Problem statement:
Can you print the data exactly and leave out each image?

┄┄┄┄┄┄┄┄┄┄┄┄┄┄┄┄┄┄┄┄

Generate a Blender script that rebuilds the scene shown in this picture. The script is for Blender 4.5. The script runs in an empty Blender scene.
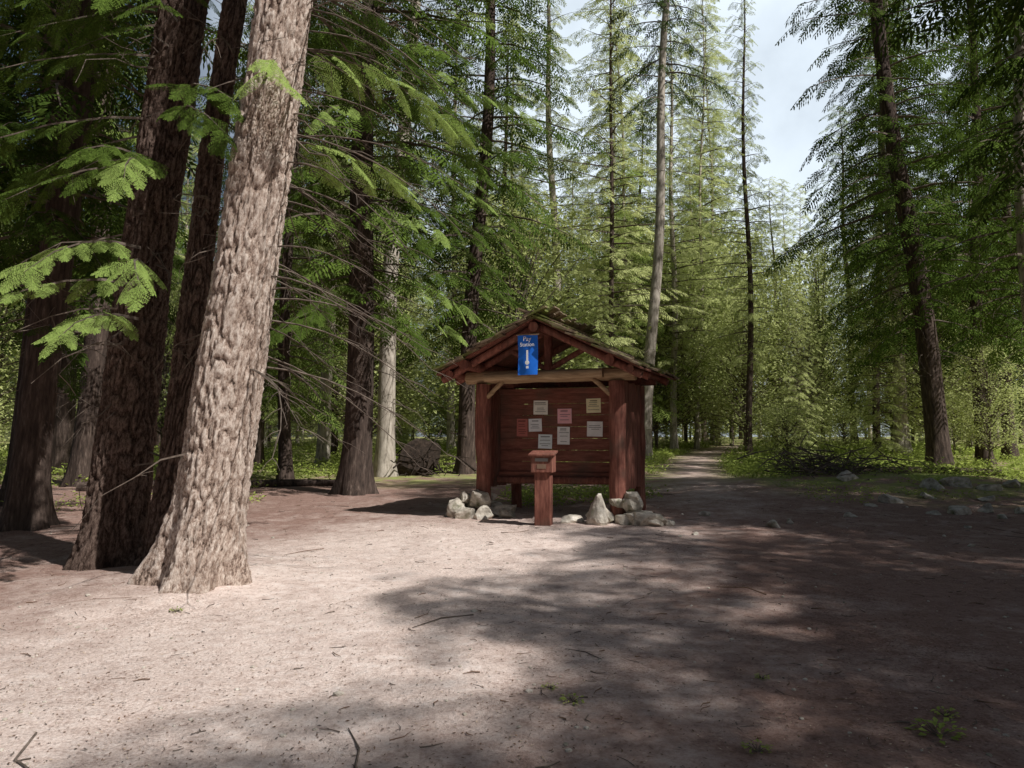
import bpy, bmesh, math, random
import numpy as np
from mathutils import Vector, Matrix, noise
random.seed(7); rng=np.random.default_rng(7)
scene=bpy.context.scene
scene.view_settings.view_transform='Standard'
scene.view_settings.look='None'
scene.view_settings.exposure=0

# ---------------------------------------------------------------- materials
def new_mat(name):
    m=bpy.data.materials.new(name); m.use_nodes=True
    nt=m.node_tree; nt.nodes.clear()
    return m,nt,nt.nodes,nt.links
def ramp(nodes,stops):
    r=nodes.new('ShaderNodeValToRGB'); e=r.color_ramp.elements
    e[0].position=stops[0][0]; e[0].color=(*stops[0][1],1)
    e[1].position=stops[-1][0]; e[1].color=(*stops[-1][1],1)
    for p,c in stops[1:-1]:
        x=e.new(p); x.color=(*c,1)
    return r
def noise_mat(name,stops,scale=(5,5,5),nscale=1.0,detail=8,rough=.9,bump=.3,bdist=.02,spec=.2,extra=None,distort=0.0,coord='Object'):
    m,nt,N,L=new_mat(name)
    tc=N.new('ShaderNodeTexCoord'); mp=N.new('ShaderNodeMapping'); mp.inputs['Scale'].default_value=scale
    L.new(tc.outputs[coord],mp.inputs[0])
    n=N.new('ShaderNodeTexNoise'); n.inputs['Scale'].default_value=nscale; n.inputs['Detail'].default_value=detail
    n.inputs['Roughness'].default_value=.65; n.inputs['Distortion'].default_value=distort
    L.new(mp.outputs[0],n.inputs['Vector'])
    r=ramp(N,stops); L.new(n.outputs['Fac'],r.inputs[0])
    b=N.new('ShaderNodeBsdfPrincipled'); b.inputs['Roughness'].default_value=rough
    b.inputs['Specular IOR Level'].default_value=spec
    col=r.outputs[0]
    if extra:
        n2=N.new('ShaderNodeTexNoise'); n2.inputs['Scale'].default_value=extra[0]; n2.inputs['Detail'].default_value=5
        L.new(tc.outputs[coord],n2.inputs['Vector'])
        r2=ramp(N,[(extra[1],(0,0,0)),(extra[2],(1,1,1))]); L.new(n2.outputs['Fac'],r2.inputs[0])
        mx=N.new('ShaderNodeMix'); mx.data_type='RGBA'; L.new(r2.outputs[0],mx.inputs[0]); L.new(col,mx.inputs[6]); mx.inputs[7].default_value=(*extra[3],1)
        col=mx.outputs[2]
    L.new(col,b.inputs['Base Color'])
    if bump:
        bp=N.new('ShaderNodeBump'); bp.inputs['Strength'].default_value=bump; bp.inputs['Distance'].default_value=bdist
        L.new(n.outputs['Fac'],bp.inputs['Height']); L.new(bp.outputs[0],b.inputs['Normal'])
    o=N.new('ShaderNodeOutputMaterial'); L.new(b.outputs[0],o.inputs[0])
    return m
def leaf_mat(name,dark,light,transl=.35):
    m,nt,N,L=new_mat(name)
    oi=N.new('ShaderNodeObjectInfo'); geo=N.new('ShaderNodeNewGeometry')
    a=N.new('ShaderNodeMath'); a.operation='MULTIPLY'; a.inputs[1].default_value=.5; L.new(oi.outputs['Random'],a.inputs[0])
    ri=N.new('ShaderNodeMath'); ri.operation='MULTIPLY_ADD'; ri.inputs[1].default_value=.5
    L.new(geo.outputs['Random Per Island'],ri.inputs[0]); L.new(a.outputs[0],ri.inputs[2])
    r=ramp(N,[(.0,dark),(1.0,light)]); L.new(ri.outputs[0],r.inputs[0])
    b=N.new('ShaderNodeBsdfDiffuse'); t=N.new('ShaderNodeBsdfTranslucent')
    L.new(r.outputs[0],b.inputs['Color']); L.new(r.outputs[0],t.inputs['Color'])
    mx=N.new('ShaderNodeMixShader'); mx.inputs[0].default_value=transl
    L.new(b.outputs[0],mx.inputs[1]); L.new(t.outputs[0],mx.inputs[2])
    o=N.new('ShaderNodeOutputMaterial'); L.new(mx.outputs[0],o.inputs[0])
    return m
M={}
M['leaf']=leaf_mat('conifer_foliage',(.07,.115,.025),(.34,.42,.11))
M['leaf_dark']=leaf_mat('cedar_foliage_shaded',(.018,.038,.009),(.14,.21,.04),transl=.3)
M['leaf_near']=leaf_mat('cedar_spray',(.20,.29,.07),(.42,.54,.16))  # sunlit copy of the shaded foliage, sun put into the leaf colour
M['leaf_light']=leaf_mat('young_foliage',(.28,.33,.10),(.70,.74,.34),transl=.45)  # young leaves, lightened further in colour to imitate distant haze
M['under']=leaf_mat('undergrowth_leaves',(.14,.20,.04),(.50,.58,.15))
M['bark']=noise_mat('bark',[(.3,(.022,.016,.013)),(.55,(.082,.058,.047)),(.75,(.21,.16,.13))],(9,9,1.6),1.8,8,bump=.9,bdist=.03)
M['bark_light']=noise_mat('pale_bark',[(.3,(.14,.12,.10)),(.5,(.40,.35,.29)),(.75,(.62,.56,.48))],(7,7,2),1.6,8,bump=.6,bdist=.02)
M['twig']=noise_mat('dead_twigs',[(.3,(.06,.045,.035)),(.7,(.2,.16,.13))],(6,6,6),2,bump=0)
M['red']=noise_mat('red_brown_stained_wood',[(.25,(.065,.026,.019)),(.5,(.19,.072,.052)),(.8,(.38,.17,.12))],(14,14,2.2),1.5,7,rough=.8,bump=.4,bdist=.008,extra=(2.3,.5,.75,(.12,.075,.055)))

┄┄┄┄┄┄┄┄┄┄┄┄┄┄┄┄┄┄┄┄

Written solution:
Generate a Blender script that rebuilds the scene shown in this picture. The script is for Blender 4.5. The script runs in an empty Blender scene.
import bpy, bmesh, math, random
import numpy as np
from mathutils import Vector, Matrix, noise
random.seed(7); rng=np.random.default_rng(7)
scene=bpy.context.scene
scene.view_settings.view_transform='Standard'
scene.view_settings.look='None'
scene.view_settings.exposure=0

# ---------------------------------------------------------------- materials
def new_mat(name):
    m=bpy.data.materials.new(name); m.use_nodes=True
    nt=m.node_tree; nt.nodes.clear()
    return m,nt,nt.nodes,nt.links
def ramp(nodes,stops):
    r=nodes.new('ShaderNodeValToRGB'); e=r.color_ramp.elements
    e[0].position=stops[0][0]; e[0].color=(*stops[0][1],1)
    e[1].position=stops[-1][0]; e[1].color=(*stops[-1][1],1)
    for p,c in stops[1:-1]:
        x=e.new(p); x.color=(*c,1)
    return r
def noise_mat(name,stops,scale=(5,5,5),nscale=1.0,detail=8,rough=.9,bump=.3,bdist=.02,spec=.2,extra=None,distort=0.0,coord='Object'):
    m,nt,N,L=new_mat(name)
    tc=N.new('ShaderNodeTexCoord'); mp=N.new('ShaderNodeMapping'); mp.inputs['Scale'].default_value=scale
    L.new(tc.outputs[coord],mp.inputs[0])
    n=N.new('ShaderNodeTexNoise'); n.inputs['Scale'].default_value=nscale; n.inputs['Detail'].default_value=detail
    n.inputs['Roughness'].default_value=.65; n.inputs['Distortion'].default_value=distort
    L.new(mp.outputs[0],n.inputs['Vector'])
    r=ramp(N,stops); L.new(n.outputs['Fac'],r.inputs[0])
    b=N.new('ShaderNodeBsdfPrincipled'); b.inputs['Roughness'].default_value=rough
    b.inputs['Specular IOR Level'].default_value=spec
    col=r.outputs[0]
    if extra:
        n2=N.new('ShaderNodeTexNoise'); n2.inputs['Scale'].default_value=extra[0]; n2.inputs['Detail'].default_value=5
        L.new(tc.outputs[coord],n2.inputs['Vector'])
        r2=ramp(N,[(extra[1],(0,0,0)),(extra[2],(1,1,1))]); L.new(n2.outputs['Fac'],r2.inputs[0])
        mx=N.new('ShaderNodeMix'); mx.data_type='RGBA'; L.new(r2.outputs[0],mx.inputs[0]); L.new(col,mx.inputs[6]); mx.inputs[7].default_value=(*extra[3],1)
        col=mx.outputs[2]
    L.new(col,b.inputs['Base Color'])
    if bump:
        bp=N.new('ShaderNodeBump'); bp.inputs['Strength'].default_value=bump; bp.inputs['Distance'].default_value=bdist
        L.new(n.outputs['Fac'],bp.inputs['Height']); L.new(bp.outputs[0],b.inputs['Normal'])
    o=N.new('ShaderNodeOutputMaterial'); L.new(b.outputs[0],o.inputs[0])
    return m
def leaf_mat(name,dark,light,transl=.35):
    m,nt,N,L=new_mat(name)
    oi=N.new('ShaderNodeObjectInfo'); geo=N.new('ShaderNodeNewGeometry')
    a=N.new('ShaderNodeMath'); a.operation='MULTIPLY'; a.inputs[1].default_value=.5; L.new(oi.outputs['Random'],a.inputs[0])
    ri=N.new('ShaderNodeMath'); ri.operation='MULTIPLY_ADD'; ri.inputs[1].default_value=.5
    L.new(geo.outputs['Random Per Island'],ri.inputs[0]); L.new(a.outputs[0],ri.inputs[2])
    r=ramp(N,[(.0,dark),(1.0,light)]); L.new(ri.outputs[0],r.inputs[0])
    b=N.new('ShaderNodeBsdfDiffuse'); t=N.new('ShaderNodeBsdfTranslucent')
    L.new(r.outputs[0],b.inputs['Color']); L.new(r.outputs[0],t.inputs['Color'])
    mx=N.new('ShaderNodeMixShader'); mx.inputs[0].default_value=transl
    L.new(b.outputs[0],mx.inputs[1]); L.new(t.outputs[0],mx.inputs[2])
    o=N.new('ShaderNodeOutputMaterial'); L.new(mx.outputs[0],o.inputs[0])
    return m
M={}
M['leaf']=leaf_mat('conifer_foliage',(.07,.115,.025),(.34,.42,.11))
M['leaf_dark']=leaf_mat('cedar_foliage_shaded',(.018,.038,.009),(.14,.21,.04),transl=.3)
M['leaf_near']=leaf_mat('cedar_spray',(.20,.29,.07),(.42,.54,.16))  # sunlit copy of the shaded foliage, sun put into the leaf colour
M['leaf_light']=leaf_mat('young_foliage',(.28,.33,.10),(.70,.74,.34),transl=.45)  # young leaves, lightened further in colour to imitate distant haze
M['under']=leaf_mat('undergrowth_leaves',(.14,.20,.04),(.50,.58,.15))
M['bark']=noise_mat('bark',[(.3,(.022,.016,.013)),(.55,(.082,.058,.047)),(.75,(.21,.16,.13))],(9,9,1.6),1.8,8,bump=.9,bdist=.03)
M['bark_light']=noise_mat('pale_bark',[(.3,(.14,.12,.10)),(.5,(.40,.35,.29)),(.75,(.62,.56,.48))],(7,7,2),1.6,8,bump=.6,bdist=.02)
M['twig']=noise_mat('dead_twigs',[(.3,(.06,.045,.035)),(.7,(.2,.16,.13))],(6,6,6),2,bump=0)
M['red']=noise_mat('red_brown_stained_wood',[(.25,(.065,.026,.019)),(.5,(.19,.072,.052)),(.8,(.38,.17,.12))],(14,14,2.2),1.5,7,rough=.8,bump=.4,bdist=.008,extra=(2.3,.5,.75,(.12,.075,.055)))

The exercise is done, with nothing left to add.